The uncertain outlook for the world economy, exacerbated by Donald Trump’s threats of a tariff war, means the new Irish government could face an early reversal of fortunes.
There has been no firm announcement at the time of writing about possible tariff rates on imports from EU countries but Canada and Mexico are facing tariffs at 25% This matters greatly for both economies, currently members of a free trade agreement with the USA, so tariffs have been zero.
The 10% tariff for China sounds more lenient but comes on top of current impositions from the Biden administration.
China sends only 15% of its exports to the USA but the figure is about 80% for both Canada and Mexico. Canada has retaliated with an immediate 25% tariff on imports from the USA and Mexico may well do the same. China sends only 15% of its exports to the USA but the figure is about 80% for both Canada and Mexico.
The unilateral action by the US president has serious implications even if it gets to be modified.
Free Trade Area
The North American Free Trade Area (NAFTA), is effectively no more, and it is difficult to imagine that the USA will be seen as a viable counterparty for new trade agreements with anyone else.
China has reported the US action to the World Trade Organisation. The USA was a founding member of the WTO’s precursor the General Agreement on Tariffs and Trade (GATT) in 1947 and it is possible that the USA will be sanctioned or expelled. A key rule of the WTO is the so-called most-favoured-nation clause which precludes members from imposing unfavourable tariffs on trade partners arbitrarily.
US protectionism is not new, but has never been a political obsession of the Republican party.
Historically the Democrats were more protectionist, but Trump has shifted the political centre of gravity in America.
If his tariff initiatives persist, there could be further realignments – for example the trade union movement, long aligned with the Democrats, is splitting in unexpected ways.
The Trump narrative that tariffs will help Americans recover lost jobs in traditional manufacturing does not wash with leaders of the United Steel Workers, concerned about disruption to supply chains to the car industry involving both Canada and Mexico.
“They put big taxes on American goods in Europe,” he pronounced in a TV interview, citing VAT specifically.
“We will make America great again and it will all be worth the price that must be paid,” according to the president in a Sunday social media post.
Almost all economists in the USA disagree including a long list of Nobel prize-winners.
The few who have welcomed the tariff announcements include a member of his economics team during his first term who regards Europe’s value added tax (VAT), levied on all sales domestic and imported, as equivalent to a tariff. “They put big taxes on American goods in Europe,” he pronounced in a TV interview, citing VAT specifically.
This gets you a fail in Leaving Cert economics.

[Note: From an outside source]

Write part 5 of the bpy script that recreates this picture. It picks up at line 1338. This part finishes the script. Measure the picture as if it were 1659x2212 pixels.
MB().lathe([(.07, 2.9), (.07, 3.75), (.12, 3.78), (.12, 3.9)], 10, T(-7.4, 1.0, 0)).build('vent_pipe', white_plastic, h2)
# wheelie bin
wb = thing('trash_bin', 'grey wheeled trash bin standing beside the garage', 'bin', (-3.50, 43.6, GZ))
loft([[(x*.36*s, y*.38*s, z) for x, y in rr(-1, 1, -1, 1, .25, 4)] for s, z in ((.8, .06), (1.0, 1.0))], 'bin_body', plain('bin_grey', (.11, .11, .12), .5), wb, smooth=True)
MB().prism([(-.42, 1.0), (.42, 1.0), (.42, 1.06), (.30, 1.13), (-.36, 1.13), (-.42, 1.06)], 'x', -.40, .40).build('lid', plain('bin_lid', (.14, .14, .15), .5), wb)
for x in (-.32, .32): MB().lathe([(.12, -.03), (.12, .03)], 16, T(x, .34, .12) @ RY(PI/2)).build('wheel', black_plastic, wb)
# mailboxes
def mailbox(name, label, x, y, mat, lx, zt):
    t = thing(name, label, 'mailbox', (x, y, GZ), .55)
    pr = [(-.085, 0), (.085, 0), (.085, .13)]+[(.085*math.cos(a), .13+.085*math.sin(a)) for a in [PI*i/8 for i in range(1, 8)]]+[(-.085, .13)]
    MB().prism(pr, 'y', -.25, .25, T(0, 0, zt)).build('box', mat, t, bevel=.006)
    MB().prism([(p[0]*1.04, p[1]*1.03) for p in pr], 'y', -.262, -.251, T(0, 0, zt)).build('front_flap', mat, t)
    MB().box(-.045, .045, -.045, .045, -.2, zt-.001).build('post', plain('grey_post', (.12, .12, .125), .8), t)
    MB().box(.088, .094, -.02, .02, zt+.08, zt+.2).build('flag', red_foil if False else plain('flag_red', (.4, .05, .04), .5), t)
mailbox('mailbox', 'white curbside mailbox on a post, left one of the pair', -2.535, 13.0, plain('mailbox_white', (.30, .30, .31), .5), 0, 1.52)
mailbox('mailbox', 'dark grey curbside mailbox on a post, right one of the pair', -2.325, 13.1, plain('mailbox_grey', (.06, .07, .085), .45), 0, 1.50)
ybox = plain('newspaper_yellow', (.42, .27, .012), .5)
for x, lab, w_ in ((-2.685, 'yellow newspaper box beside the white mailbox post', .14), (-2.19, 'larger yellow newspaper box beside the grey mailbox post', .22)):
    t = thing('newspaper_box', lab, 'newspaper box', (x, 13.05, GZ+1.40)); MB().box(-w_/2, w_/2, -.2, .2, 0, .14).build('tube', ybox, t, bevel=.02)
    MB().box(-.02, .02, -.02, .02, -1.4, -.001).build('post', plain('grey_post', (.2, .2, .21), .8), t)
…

The persistent balance of payments deficit means that the US imports capital from the rest of the world – the domestic savings rate has been low for decades – but Trump has concluded that the shortfall is instead due to nefarious trading practices by everyone else.
Trade arrangements
The European Union members negotiate trade arrangements with the USA jointly and most tariffs on goods are nowadays quite low, the fruit of GATT and WTO trade rounds over the decades, dismantling the protectionist legacy of World War II. The EU has no internal tariffs and there are none with the United Kingdom either.

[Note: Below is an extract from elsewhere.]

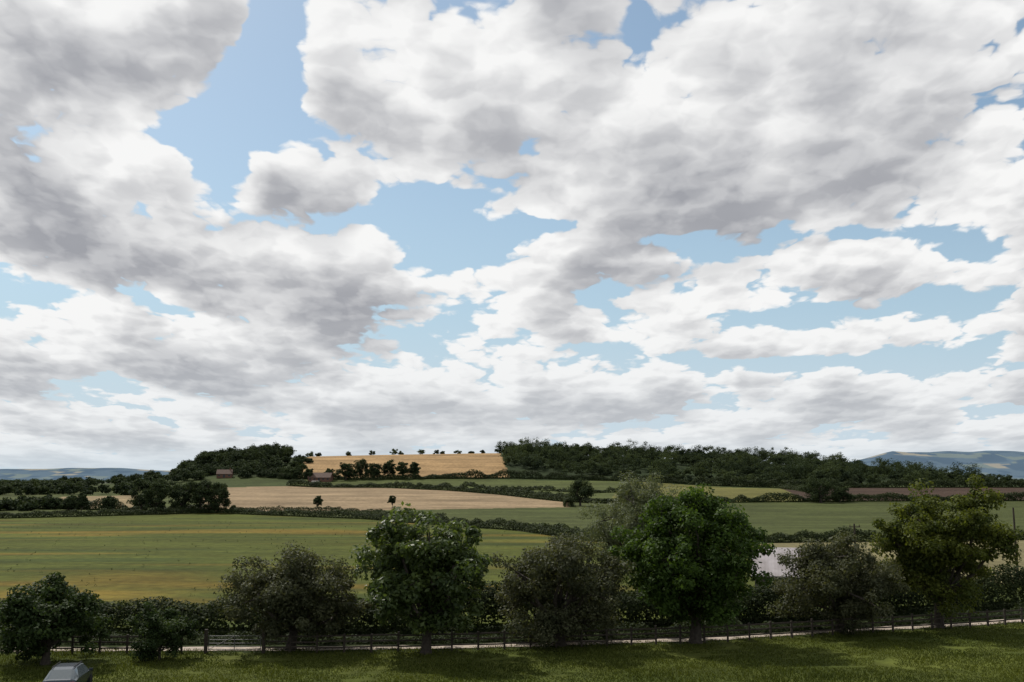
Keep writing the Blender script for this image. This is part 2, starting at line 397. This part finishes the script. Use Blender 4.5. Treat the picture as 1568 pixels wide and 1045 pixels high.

The USA is the biggest single destination for Irish merchandise exports, accounting for around 30% of the total, and Trump has indicated that he will impose a tariff, without specifying the level, on the EU, which he believes has been “taking advantage of America”.

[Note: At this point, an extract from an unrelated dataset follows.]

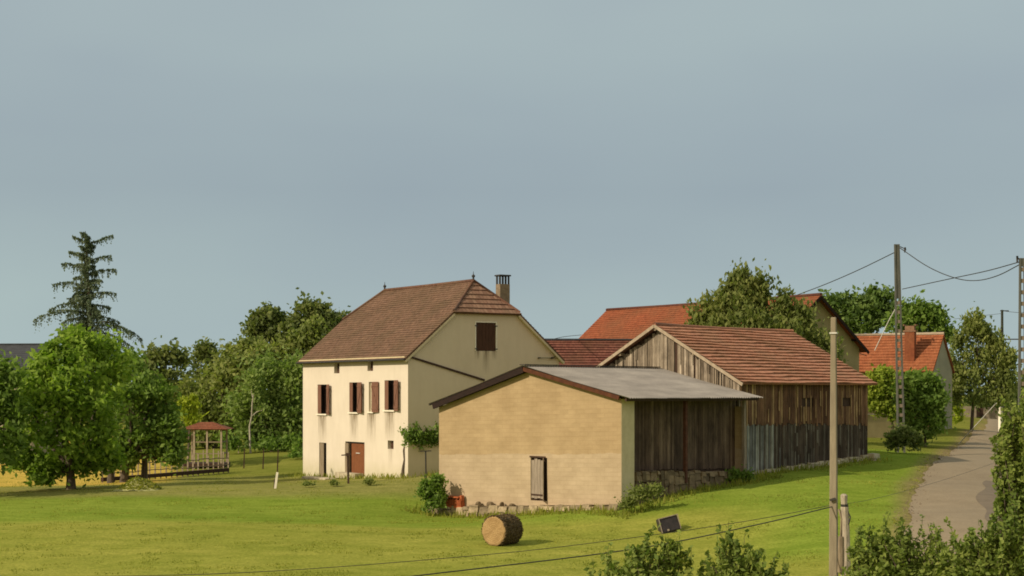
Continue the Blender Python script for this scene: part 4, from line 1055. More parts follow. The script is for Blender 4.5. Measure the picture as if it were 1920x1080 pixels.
# far wall at the end of the lane
w0 = gp(1806, 205); 
fw = thing('boundary_wall', 'brown boundary wall with a gate at the far end of the lane', 'wall', w0)
wl_ = (1868 - 1806) / F * 205; h_ = at(1840, 762, 205).z - w0.z
mb = MB(); mb.box(-1.5, wl_ * .40, 0, .3, -.5, h_); mb.box(wl_ * .62, wl_ + 3, 0, .3, -.5, h_ - .1); mb.build('wall_body', 'garden_wall', fw)
mb = MB()
for k in range(8): mb.box(wl_*.41 + k*wl_*.026, wl_*.41 + k*wl_*.026 + .09, .08, .16, 0, h_ - .2)
mb.build('gate', 'dark_wood', fw)
# slate roofed building at the far left
s0 = gp(-60, 150)
slb = thing('slate_roof_building', 'building with dark slate roof half hidden by the left tree', 'building', s0, R(-8))
zt_ = at(30, 644, 150).z - s0.z; ze_ = zt_ - 2.6
mb = MB(); mb.box(-2, 6.0, 0, 7, -.5, ze_); 
for xx in (-2, 6.0): mb.face([(xx, 0, ze_), (xx, 7, ze_), (xx, 3.5, zt_ - .05)], .5)
mb.build('wall', 'grey_render', slb)
mb = MB(); mb.slope((-2.3, -.4, ze_ - .2), (6.3, -.4, ze_ - .2), [((-2.3, 3.5, zt_), (6.3, 3.5, zt_))], .3, lift=.02, seg=1, wob=.005); mb.slope((-2.3, 7.4, ze_ - .2), (6.3, 7.4, ze_ - .2), [((-2.3, 3.5, zt_), (6.3, 3.5, zt_))], .3, lift=.02, seg=1, wob=.005)
sr_ = mb.build('roof', 'slate', slb)
mb = MB(); mb.bar((-2.3, 3.5, zt_ + .05), (6.3, 3.5, zt_ + .05), .3, .08); mb.build('ridge_cap', 'slate', sr_)
# ================================================================== POLES AND WIRES
def concrete_pole(px, D, ytop, wtop, wbot, label, base=None):
    b0 = gp(px, D); r = thing('utility_pole', label, 'utility pole', b0)
    return b0, r
b0, pl = concrete_pole(1563, 55, 595, .2, .3, 'pale square concrete pole in front of the plank barn')
ht = at(1563, 595, 55).z - b0.z
mb = MB(); mb.rr = random.Random(1)
mb.hex([(-.145,-.145,-.5),(.145,-.145,-.5),(.145,.145,-.5),(-.145,.145,-.5),(-.085,-.085,ht),(.085,-.085,ht),(.085,.085,ht),(-.085,.085,ht)])
po = mb.build('shaft', 'concrete_pole', pl)
po.rotation_euler = (0, 0, R(-20))
bv = po.modifiers.new('bevel', 'BEVEL'); bv.width = .025; bv.segments = 2
mb = MB(); zc_ = at(0, 626, 55).z - b0.z
mb.box(-.12, .12, -.12, .12, zc_, zc_ + .05); o = mb.build('band', 'pale_metal', pl); o.rotation_euler = (0, 0, R(-20))
mb = MB(); zc_ = at(0, 935, 55).z - b0.z
mb.bar((-.16, -.16, zc_ - .04), (.02, -.22, zc_ + .02), .07, .07); mb.build('clamp', 'dark_metal', pl)
# broken old post strapped beside it
b1 = gp(1584, 54.3)
op = thing('old_post', 'weathered white old post strapped beside the square concrete pole', 'post', b1)
ht = at(1582, 926, 54.3).z - b1.z; rr_ = random.Random(8)
mb = MB(); P = [(0.03, 0, -.5), (.03, .0, 1.0), (.02, 0, ht * .62), (-.01, 0, ht - .45), (-.02, 0, ht - .35), (-.03, 0, ht - .05), (-.03, 0, ht)]
mb.tube(P, [.19, .17, .145, .13, .10, .12, .06], 8); mb.build('shaft', 'concrete_old', op)
mb = MB(); mb.tube([(-.01, 0, ht - .42), (-.01, 0, ht - .34)], .125, 8); mb.tube([(.0, -.01, ht - .36), (.16, -.1, ht - .75), (.10, -.1, ht - 1.0)], .025, 6); mb.build('strap', 'dark_metal', op)
mb = MB(); mb.tube([(-.20, -.02, ht - .5), (-.12, -.06, ht - .8), (-.15, -.05, ht - 1.6), (-.16, -.05, ht - 2.6)], .035, 6); mb.tube([(-.16, -.08, ht*.3), (-.15, -.08, ht * .62)], [.11, .09], 7); mb.build('rope', 'old_wood', op)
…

His comments about the UK were milder and he seems to envisage a lower tariff. It would be a mess to have a higher tariff for the EU than for the UK given that they have zero tariffs against one another, but he is not bothered with real world details.
Corporation Tax
A tariff for the EU will affect Ireland more than other EU members given the high export share, but may not be the end of the damage. The US corporations based here are big exporters back to the USA but also big taxpayers, since US corporation tax rules do not aggregate worldwide profits to be taxed at home, the country of tax residence. This is the ultimate source of the revenue boom in Ireland in recent years and US legislators can unilaterally change the rules.
World stock markets weakened already on Monday. Unless the big players somehow pause the protectionist race, there will be an all-out resort to retaliation following the example of Canada.
As the EU responds in kind to a unilateral US tariff, the major trading countries are forming a circular firing squad to send the world economy into a nosedive.